## The task
Repeat the entire listing exactly.

>> Begin Data provided

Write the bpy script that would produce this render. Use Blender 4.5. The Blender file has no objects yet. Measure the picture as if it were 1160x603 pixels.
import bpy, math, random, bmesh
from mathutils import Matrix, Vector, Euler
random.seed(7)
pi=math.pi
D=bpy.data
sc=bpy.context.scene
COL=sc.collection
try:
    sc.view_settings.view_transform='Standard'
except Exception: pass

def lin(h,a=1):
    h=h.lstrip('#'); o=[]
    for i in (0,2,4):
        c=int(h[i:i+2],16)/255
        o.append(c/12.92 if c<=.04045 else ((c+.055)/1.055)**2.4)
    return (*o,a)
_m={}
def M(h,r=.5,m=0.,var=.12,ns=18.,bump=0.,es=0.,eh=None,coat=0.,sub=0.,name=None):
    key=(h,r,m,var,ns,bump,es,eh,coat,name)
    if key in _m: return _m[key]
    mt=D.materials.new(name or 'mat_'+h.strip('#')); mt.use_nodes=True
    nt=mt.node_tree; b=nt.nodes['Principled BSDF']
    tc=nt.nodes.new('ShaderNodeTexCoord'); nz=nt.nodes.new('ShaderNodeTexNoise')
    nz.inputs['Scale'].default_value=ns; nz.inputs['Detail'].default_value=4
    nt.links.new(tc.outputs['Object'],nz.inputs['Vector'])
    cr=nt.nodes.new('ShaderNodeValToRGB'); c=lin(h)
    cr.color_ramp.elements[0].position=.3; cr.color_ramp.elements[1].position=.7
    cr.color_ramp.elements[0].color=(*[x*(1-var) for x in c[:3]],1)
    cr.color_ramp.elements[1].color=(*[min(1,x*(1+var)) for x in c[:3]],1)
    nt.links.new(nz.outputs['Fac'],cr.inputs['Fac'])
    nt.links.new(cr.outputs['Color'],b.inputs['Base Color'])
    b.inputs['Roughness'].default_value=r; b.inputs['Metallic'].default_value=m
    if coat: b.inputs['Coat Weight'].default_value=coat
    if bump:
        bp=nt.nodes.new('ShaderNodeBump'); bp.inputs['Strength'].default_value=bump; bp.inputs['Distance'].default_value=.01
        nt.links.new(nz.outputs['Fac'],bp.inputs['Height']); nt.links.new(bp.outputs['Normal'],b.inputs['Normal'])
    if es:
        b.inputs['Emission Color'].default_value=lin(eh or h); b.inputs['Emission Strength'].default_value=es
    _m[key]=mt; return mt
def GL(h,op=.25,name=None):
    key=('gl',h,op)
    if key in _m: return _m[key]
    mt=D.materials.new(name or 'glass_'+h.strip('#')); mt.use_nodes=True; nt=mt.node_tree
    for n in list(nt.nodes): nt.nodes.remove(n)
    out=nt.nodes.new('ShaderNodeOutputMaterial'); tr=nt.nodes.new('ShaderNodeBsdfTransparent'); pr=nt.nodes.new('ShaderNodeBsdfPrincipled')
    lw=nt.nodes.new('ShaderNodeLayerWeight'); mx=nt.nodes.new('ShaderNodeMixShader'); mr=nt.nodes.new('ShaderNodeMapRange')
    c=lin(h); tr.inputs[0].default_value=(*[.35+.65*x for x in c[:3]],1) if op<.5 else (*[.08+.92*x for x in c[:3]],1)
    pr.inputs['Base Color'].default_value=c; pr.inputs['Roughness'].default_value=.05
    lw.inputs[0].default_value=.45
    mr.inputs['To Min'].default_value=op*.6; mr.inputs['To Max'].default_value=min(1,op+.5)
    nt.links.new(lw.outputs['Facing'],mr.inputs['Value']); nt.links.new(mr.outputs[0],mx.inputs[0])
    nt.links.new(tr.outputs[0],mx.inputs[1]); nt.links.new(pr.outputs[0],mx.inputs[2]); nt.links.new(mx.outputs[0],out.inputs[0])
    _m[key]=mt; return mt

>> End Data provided

## Task answer
Write the bpy script that would produce this render. Use Blender 4.5. The Blender file has no objects yet. Measure the picture as if it were 1160x603 pixels.
import bpy, math, random, bmesh
from mathutils import Matrix, Vector, Euler
random.seed(7)
pi=math.pi
D=bpy.data
sc=bpy.context.scene
COL=sc.collection
try:
    sc.view_settings.view_transform='Standard'
except Exception: pass

def lin(h,a=1):
    h=h.lstrip('#'); o=[]
    for i in (0,2,4):
        c=int(h[i:i+2],16)/255
        o.append(c/12.92 if c<=.04045 else ((c+.055)/1.055)**2.4)
    return (*o,a)
_m={}
def M(h,r=.5,m=0.,var=.12,ns=18.,bump=0.,es=0.,eh=None,coat=0.,sub=0.,name=None):
    key=(h,r,m,var,ns,bump,es,eh,coat,name)
    if key in _m: return _m[key]
    mt=D.materials.new(name or 'mat_'+h.strip('#')); mt.use_nodes=True
    nt=mt.node_tree; b=nt.nodes['Principled BSDF']
    tc=nt.nodes.new('ShaderNodeTexCoord'); nz=nt.nodes.new('ShaderNodeTexNoise')
    nz.inputs['Scale'].default_value=ns; nz.inputs['Detail'].default_value=4
    nt.links.new(tc.outputs['Object'],nz.inputs['Vector'])
    cr=nt.nodes.new('ShaderNodeValToRGB'); c=lin(h)
    cr.color_ramp.elements[0].position=.3; cr.color_ramp.elements[1].position=.7
    cr.color_ramp.elements[0].color=(*[x*(1-var) for x in c[:3]],1)
    cr.color_ramp.elements[1].color=(*[min(1,x*(1+var)) for x in c[:3]],1)
    nt.links.new(nz.outputs['Fac'],cr.inputs['Fac'])
    nt.links.new(cr.outputs['Color'],b.inputs['Base Color'])
    b.inputs['Roughness'].default_value=r; b.inputs['Metallic'].default_value=m
    if coat: b.inputs['Coat Weight'].default_value=coat
    if bump:
        bp=nt.nodes.new('ShaderNodeBump'); bp.inputs['Strength'].default_value=bump; bp.inputs['Distance'].default_value=.01
        nt.links.new(nz.outputs['Fac'],bp.inputs['Height']); nt.links.new(bp.outputs['Normal'],b.inputs['Normal'])
    if es:
        b.inputs['Emission Color'].default_value=lin(eh or h); b.inputs['Emission Strength'].default_value=es
    _m[key]=mt; return mt
def GL(h,op=.25,name=None):
    key=('gl',h,op)
    if key in _m: return _m[key]
    mt=D.materials.new(name or 'glass_'+h.strip('#')); mt.use_nodes=True; nt=mt.node_tree
    for n in list(nt.nodes): nt.nodes.remove(n)
    out=nt.nodes.new('ShaderNodeOutputMaterial'); tr=nt.nodes.new('ShaderNodeBsdfTransparent'); pr=nt.nodes.new('ShaderNodeBsdfPrincipled')
    lw=nt.nodes.new('ShaderNodeLayerWeight'); mx=nt.nodes.new('ShaderNodeMixShader'); mr=nt.nodes.new('ShaderNodeMapRange')
    c=lin(h); tr.inputs[0].default_value=(*[.35+.65*x for x in c[:3]],1) if op<.5 else (*[.08+.92*x for x in c[:3]],1)
    pr.inputs['Base Color'].default_value=c; pr.inputs['Roughness'].default_value=.05
    lw.inputs[0].default_value=.45
    mr.inputs['To Min'].default_value=op*.6; mr.inputs['To Max'].default_value=min(1,op+.5)
    nt.links.new(lw.outputs['Facing'],mr.inputs['Value']); nt.links.new(mr.outputs[0],mx.inputs[0])
    nt.links.new(tr.outputs[0],mx.inputs[1]); nt.links.new(pr.outputs[0],mx.inputs[2]); nt.links.new(mx.outputs[0],out.inputs[0])
    _m[key]=mt; return mt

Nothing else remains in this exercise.